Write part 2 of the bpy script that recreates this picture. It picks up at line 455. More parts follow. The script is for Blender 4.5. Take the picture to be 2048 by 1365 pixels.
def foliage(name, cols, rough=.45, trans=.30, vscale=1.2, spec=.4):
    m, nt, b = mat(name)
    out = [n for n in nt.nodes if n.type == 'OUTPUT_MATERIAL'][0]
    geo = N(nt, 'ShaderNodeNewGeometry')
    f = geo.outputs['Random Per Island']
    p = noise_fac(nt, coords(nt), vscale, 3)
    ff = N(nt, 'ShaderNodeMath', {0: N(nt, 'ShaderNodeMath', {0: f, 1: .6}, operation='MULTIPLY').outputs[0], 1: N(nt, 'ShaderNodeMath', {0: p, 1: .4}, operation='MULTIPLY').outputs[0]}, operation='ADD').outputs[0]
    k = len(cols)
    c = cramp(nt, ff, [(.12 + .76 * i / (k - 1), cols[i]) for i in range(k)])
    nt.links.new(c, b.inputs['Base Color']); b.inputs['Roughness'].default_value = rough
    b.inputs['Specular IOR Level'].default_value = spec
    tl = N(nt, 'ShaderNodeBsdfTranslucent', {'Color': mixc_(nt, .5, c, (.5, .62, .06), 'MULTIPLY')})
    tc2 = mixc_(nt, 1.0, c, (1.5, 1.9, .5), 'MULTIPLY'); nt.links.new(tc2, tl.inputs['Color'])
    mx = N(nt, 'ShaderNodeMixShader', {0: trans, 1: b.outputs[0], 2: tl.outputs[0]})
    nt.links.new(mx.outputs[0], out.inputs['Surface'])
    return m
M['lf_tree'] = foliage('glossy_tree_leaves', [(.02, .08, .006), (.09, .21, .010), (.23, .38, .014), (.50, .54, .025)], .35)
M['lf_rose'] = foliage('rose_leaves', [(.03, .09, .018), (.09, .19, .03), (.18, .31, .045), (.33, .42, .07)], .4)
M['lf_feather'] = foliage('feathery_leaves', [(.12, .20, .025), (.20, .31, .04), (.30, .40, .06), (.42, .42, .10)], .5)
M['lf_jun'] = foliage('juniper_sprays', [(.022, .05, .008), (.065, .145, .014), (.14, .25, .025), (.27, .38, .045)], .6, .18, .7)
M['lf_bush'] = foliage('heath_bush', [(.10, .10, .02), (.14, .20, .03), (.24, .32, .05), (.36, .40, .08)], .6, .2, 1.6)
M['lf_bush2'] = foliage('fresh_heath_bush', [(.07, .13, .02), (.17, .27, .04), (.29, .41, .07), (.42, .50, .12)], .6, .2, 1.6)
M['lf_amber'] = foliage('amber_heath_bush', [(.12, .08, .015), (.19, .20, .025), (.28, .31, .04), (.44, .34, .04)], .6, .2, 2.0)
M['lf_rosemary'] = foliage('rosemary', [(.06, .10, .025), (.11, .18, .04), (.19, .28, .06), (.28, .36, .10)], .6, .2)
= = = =
EXERCISE GOAL:
Write each line above out exactly.

COMPLETED TASK:
Write part 2 of the bpy script that recreates this picture. It picks up at line 455. More parts follow. The script is for Blender 4.5. Take the picture to be 2048 by 1365 pixels.
def foliage(name, cols, rough=.45, trans=.30, vscale=1.2, spec=.4):
    m, nt, b = mat(name)
    out = [n for n in nt.nodes if n.type == 'OUTPUT_MATERIAL'][0]
    geo = N(nt, 'ShaderNodeNewGeometry')
    f = geo.outputs['Random Per Island']
    p = noise_fac(nt, coords(nt), vscale, 3)
    ff = N(nt, 'ShaderNodeMath', {0: N(nt, 'ShaderNodeMath', {0: f, 1: .6}, operation='MULTIPLY').outputs[0], 1: N(nt, 'ShaderNodeMath', {0: p, 1: .4}, operation='MULTIPLY').outputs[0]}, operation='ADD').outputs[0]
    k = len(cols)
    c = cramp(nt, ff, [(.12 + .76 * i / (k - 1), cols[i]) for i in range(k)])
    nt.links.new(c, b.inputs['Base Color']); b.inputs['Roughness'].default_value = rough
    b.inputs['Specular IOR Level'].default_value = spec
    tl = N(nt, 'ShaderNodeBsdfTranslucent', {'Color': mixc_(nt, .5, c, (.5, .62, .06), 'MULTIPLY')})
    tc2 = mixc_(nt, 1.0, c, (1.5, 1.9, .5), 'MULTIPLY'); nt.links.new(tc2, tl.inputs['Color'])
    mx = N(nt, 'ShaderNodeMixShader', {0: trans, 1: b.outputs[0], 2: tl.outputs[0]})
    nt.links.new(mx.outputs[0], out.inputs['Surface'])
    return m
M['lf_tree'] = foliage('glossy_tree_leaves', [(.02, .08, .006), (.09, .21, .010), (.23, .38, .014), (.50, .54, .025)], .35)
M['lf_rose'] = foliage('rose_leaves', [(.03, .09, .018), (.09, .19, .03), (.18, .31, .045), (.33, .42, .07)], .4)
M['lf_feather'] = foliage('feathery_leaves', [(.12, .20, .025), (.20, .31, .04), (.30, .40, .06), (.42, .42, .10)], .5)
M['lf_jun'] = foliage('juniper_sprays', [(.022, .05, .008), (.065, .145, .014), (.14, .25, .025), (.27, .38, .045)], .6, .18, .7)
M['lf_bush'] = foliage('heath_bush', [(.10, .10, .02), (.14, .20, .03), (.24, .32, .05), (.36, .40, .08)], .6, .2, 1.6)
M['lf_bush2'] = foliage('fresh_heath_bush', [(.07, .13, .02), (.17, .27, .04), (.29, .41, .07), (.42, .50, .12)], .6, .2, 1.6)
M['lf_amber'] = foliage('amber_heath_bush', [(.12, .08, .015), (.19, .20, .025), (.28, .31, .04), (.44, .34, .04)], .6, .2, 2.0)
M['lf_rosemary'] = foliage('rosemary', [(.06, .10, .025), (.11, .18, .04), (.19, .28, .06), (.28, .36, .10)], .6, .2)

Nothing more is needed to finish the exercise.